North Korea yesterday fired several ballistic missiles into the sea, the South Korean military said, hours after South Korean and US troops began their large annual combined drills, which North Korea views as an invasion rehearsal.
South Korea’s Joint Chiefs of Staff said the missile firings, North Korea’s fifth missile launch event this year, were detected from North Korea’s southwestern Hwanghae Province. It called the weapons close-range, but did not say how far they flew.
The military said South Korea bolstered its surveillance posture and is closely coordinating with the US.
Photo: AP
The South Korean and US militaries earlier yesterday began their annual Freedom Shield command post exercise, their first major combined training of US President Donald Trump’s second term. The allies have already been engaging in diverse field training exercises in connection with the Freedom Shield training.
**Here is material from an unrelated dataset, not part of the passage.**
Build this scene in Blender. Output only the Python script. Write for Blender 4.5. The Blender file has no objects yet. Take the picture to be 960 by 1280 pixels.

The North Korean Ministry of Foreign Affairs said the latest training risks triggering “physical conflict” on the Korean Peninsula.
It called the drills an “aggressive and confrontational war rehearsal,” and reiterated leader Kim Jong-un’s stated goals for a “radical growth” of his nuclear force to counter what he claims as growing threats posed by the US and its Asian allies.
This year’s training came after the South Korean and US militaries paused live-fire training while Seoul investigates how its fighter jets mistakenly bombed a civilian area during a warm-up drill last week.
About 30 people were injured, two of them seriously, when two South Korean KF-16 jets mistakenly fired eight MK-82 bombs on a civilian area in Pocheon, a town near the North Korean border, on Thursday last week.
The bombing occurred while South Korean and US forces were engaging in a live-fire drill ahead of the Freedom Shield exercise.
The initial assessment from the South Korean air force was that one of the KF-16 pilots entered the wrong coordinates and failed to visually verify the target before proceeding with the bombing. The second pilot had the correct coordinates, but focused only on maintaining flight formation and dropped the bombs on the first pilot’s instructions without recognizing the target was wrong.
General Lee Young-su, chief of staff of the South Korean air force, bowed and apologized yesterday over the injuries and property damage caused by the bombing, which he said “should have never happened and must never happen again.”
Both the South Korean and US militaries have halted all live-fire exercises in South Korea following the error. South Korean military officials say live-fire training would resume after they complete the investigation of the bombing and implement preventative steps.
The South Korean air force earlier suspended the training flights of all its planes, but lifted the steps yesterday, except aircraft affiliated with the unit the two KF-16s belong to.